Locate the line that contains "Write a Blender" in the entries below, then repeat it and every following line through the line that contains "R = math.radians", exactly, and no others.

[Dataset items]
══════════

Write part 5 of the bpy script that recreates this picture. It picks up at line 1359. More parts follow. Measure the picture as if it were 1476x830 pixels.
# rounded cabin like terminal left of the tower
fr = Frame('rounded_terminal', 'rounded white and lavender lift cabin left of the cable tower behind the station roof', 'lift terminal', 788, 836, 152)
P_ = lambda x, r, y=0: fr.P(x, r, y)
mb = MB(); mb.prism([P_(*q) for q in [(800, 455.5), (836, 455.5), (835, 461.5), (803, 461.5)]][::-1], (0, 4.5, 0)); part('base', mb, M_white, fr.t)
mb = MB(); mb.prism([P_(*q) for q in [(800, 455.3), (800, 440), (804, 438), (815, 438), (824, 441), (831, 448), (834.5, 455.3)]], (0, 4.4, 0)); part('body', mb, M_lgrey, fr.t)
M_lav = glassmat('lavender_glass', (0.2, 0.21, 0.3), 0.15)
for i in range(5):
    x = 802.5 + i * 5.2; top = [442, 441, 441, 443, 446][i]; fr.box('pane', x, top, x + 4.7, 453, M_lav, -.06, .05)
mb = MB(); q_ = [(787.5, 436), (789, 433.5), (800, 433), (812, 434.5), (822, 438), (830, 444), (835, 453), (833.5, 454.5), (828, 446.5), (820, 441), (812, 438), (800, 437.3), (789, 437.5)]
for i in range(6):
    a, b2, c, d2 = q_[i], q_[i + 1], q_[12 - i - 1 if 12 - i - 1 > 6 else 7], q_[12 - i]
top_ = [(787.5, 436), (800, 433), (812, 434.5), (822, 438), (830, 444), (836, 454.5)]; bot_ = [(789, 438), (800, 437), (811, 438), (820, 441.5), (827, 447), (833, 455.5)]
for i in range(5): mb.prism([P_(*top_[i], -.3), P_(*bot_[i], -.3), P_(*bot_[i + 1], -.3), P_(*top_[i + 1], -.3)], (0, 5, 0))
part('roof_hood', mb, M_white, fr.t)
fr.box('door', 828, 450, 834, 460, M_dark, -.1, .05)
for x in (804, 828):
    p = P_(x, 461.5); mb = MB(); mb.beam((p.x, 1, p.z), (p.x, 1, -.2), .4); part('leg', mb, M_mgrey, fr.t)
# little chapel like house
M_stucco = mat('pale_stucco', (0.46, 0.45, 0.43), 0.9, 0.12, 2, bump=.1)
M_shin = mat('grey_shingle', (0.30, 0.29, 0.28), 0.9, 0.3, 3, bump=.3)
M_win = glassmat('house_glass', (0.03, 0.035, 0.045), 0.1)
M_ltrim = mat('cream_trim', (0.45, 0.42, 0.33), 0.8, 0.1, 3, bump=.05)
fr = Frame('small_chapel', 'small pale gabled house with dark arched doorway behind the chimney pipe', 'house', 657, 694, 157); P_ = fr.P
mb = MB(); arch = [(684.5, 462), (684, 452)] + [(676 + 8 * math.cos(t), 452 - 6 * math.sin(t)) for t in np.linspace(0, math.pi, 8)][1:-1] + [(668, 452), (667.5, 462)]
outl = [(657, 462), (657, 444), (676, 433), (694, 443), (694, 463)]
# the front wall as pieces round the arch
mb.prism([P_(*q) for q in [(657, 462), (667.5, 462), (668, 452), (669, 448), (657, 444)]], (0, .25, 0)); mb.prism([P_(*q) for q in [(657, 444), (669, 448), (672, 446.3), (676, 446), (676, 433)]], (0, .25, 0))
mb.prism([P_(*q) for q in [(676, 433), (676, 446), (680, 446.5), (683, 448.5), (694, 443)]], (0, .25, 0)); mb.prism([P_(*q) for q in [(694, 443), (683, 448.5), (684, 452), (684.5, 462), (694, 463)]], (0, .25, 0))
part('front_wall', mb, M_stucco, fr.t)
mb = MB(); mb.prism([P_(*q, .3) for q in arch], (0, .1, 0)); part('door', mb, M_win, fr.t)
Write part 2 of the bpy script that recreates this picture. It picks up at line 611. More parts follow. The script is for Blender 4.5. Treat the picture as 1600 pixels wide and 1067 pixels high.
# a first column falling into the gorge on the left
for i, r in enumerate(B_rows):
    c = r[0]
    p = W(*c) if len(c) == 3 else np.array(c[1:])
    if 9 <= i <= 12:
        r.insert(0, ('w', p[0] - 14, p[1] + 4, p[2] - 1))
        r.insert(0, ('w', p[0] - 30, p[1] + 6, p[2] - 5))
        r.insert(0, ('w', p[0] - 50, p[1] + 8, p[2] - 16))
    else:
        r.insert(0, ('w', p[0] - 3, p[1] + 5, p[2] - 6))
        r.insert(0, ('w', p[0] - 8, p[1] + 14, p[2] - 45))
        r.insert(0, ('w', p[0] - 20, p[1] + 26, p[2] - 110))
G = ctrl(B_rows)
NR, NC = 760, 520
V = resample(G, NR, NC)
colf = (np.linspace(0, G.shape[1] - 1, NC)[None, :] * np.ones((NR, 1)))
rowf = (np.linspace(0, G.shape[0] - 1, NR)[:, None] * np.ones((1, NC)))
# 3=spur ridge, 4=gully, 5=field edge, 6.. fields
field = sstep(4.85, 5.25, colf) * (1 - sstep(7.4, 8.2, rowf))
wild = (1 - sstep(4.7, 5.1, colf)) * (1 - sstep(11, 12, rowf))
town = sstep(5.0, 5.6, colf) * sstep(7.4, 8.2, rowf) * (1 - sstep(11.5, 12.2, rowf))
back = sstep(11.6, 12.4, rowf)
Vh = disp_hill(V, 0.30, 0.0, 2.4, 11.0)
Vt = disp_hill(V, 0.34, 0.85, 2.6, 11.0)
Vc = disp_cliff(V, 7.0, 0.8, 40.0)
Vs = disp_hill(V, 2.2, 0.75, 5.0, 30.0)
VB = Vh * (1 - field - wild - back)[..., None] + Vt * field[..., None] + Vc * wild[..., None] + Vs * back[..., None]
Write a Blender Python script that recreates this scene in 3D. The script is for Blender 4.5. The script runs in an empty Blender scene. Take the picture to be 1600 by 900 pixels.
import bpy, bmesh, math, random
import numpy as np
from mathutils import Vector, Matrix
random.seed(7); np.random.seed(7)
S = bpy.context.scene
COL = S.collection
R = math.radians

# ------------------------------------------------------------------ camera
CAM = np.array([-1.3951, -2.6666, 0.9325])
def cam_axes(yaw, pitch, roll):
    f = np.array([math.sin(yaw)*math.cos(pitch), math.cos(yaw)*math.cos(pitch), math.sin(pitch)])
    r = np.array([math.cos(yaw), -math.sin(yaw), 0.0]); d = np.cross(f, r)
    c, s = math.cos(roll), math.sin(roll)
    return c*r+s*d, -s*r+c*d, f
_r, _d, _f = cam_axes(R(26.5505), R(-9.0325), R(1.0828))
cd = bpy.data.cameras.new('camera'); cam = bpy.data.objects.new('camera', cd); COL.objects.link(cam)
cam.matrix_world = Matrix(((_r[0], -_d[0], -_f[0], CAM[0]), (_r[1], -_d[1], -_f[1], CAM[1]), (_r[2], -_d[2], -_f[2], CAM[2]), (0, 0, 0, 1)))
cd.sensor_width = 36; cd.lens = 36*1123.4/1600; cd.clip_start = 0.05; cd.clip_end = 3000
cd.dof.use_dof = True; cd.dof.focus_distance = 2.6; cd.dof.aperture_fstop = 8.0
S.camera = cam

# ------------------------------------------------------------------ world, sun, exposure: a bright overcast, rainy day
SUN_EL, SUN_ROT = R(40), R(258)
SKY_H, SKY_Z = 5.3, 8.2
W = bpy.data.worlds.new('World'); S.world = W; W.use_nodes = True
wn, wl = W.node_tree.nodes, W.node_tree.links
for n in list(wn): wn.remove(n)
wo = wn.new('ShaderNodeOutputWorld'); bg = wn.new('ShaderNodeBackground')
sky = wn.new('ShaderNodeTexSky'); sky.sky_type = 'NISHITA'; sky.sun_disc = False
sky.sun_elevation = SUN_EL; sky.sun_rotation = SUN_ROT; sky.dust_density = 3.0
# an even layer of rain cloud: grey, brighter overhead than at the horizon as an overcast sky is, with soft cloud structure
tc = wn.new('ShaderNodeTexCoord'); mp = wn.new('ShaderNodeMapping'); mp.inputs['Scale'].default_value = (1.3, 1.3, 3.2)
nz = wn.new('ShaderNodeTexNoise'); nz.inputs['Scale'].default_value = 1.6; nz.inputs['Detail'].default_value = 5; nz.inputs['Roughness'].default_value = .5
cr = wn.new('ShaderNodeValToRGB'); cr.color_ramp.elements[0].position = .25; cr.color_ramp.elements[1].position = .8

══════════

__Task answer__:
Write a Blender Python script that recreates this scene in 3D. The script is for Blender 4.5. The script runs in an empty Blender scene. Take the picture to be 1600 by 900 pixels.
import bpy, bmesh, math, random
import numpy as np
from mathutils import Vector, Matrix
random.seed(7); np.random.seed(7)
S = bpy.context.scene
COL = S.collection
R = math.radians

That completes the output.